Para la visita de las siete casas, en su Plymouth 48 color verde botella y llantas blancas los llevaba a iglesias más allá de su colonia, la San Rafael: al Carmen, en San Angel; a San Juan Bautista, en Coyoacán; a San Agustín de las Cuevas, en Tlalpan, todas repletas, donde valía la pena contemplar los altares adornados con flores blancas, pero más, a decir verdad, los buñuelos a la salida.
En mis primeros recuerdos de la mesita de sala de su casa aparecen siempre el periódico del día, el Teleguía de la semana, la revista de crucigramas, las hojas de sus quinielas, su misal gastado y un rosario de madera, su compañero eterno de caminatas.
Los días santos no encendía la televisión, así hubiera partido de fútbol. No escuchaba el radio ni ponía sus discos, nada de música; aunque el mayor sacrificio no era otro que renunciar a su cubita diaria.

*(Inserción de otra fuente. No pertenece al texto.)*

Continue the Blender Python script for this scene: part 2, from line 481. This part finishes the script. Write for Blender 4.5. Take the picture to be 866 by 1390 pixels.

Vivió protegido por sus estampitas de santos, unas acomodadas bajo el cristal de su buró, otras, en su cartera. Rezaba en silencio, delatado solo por sus señas al persignarse, no una sino varias veces, como reforzando el blindaje.
A sus noventa y cinco años dejó de salir al mundo, excepto a la iglesia, donde cada vez le costaba más sostenerse en pie, apoyando una mano en el respaldo de la banca de adelante y la otra en donde le dolía el lumbago.
Cada viernes santo vuelve a sonar su voz animada en la memoria del corazón: ¡niños, ya son las tres, miren cómo se nubló el cielo, ya sentí unas gotas… vengan, vamos a rezar un credo! Y sí, se nublaba, ya fuera en la ciudad o cerca del mar.
Así la fe de mi abuelo. “La fe de mis mayores”, canta en su saeta-adaptación-de-poema, Serrat.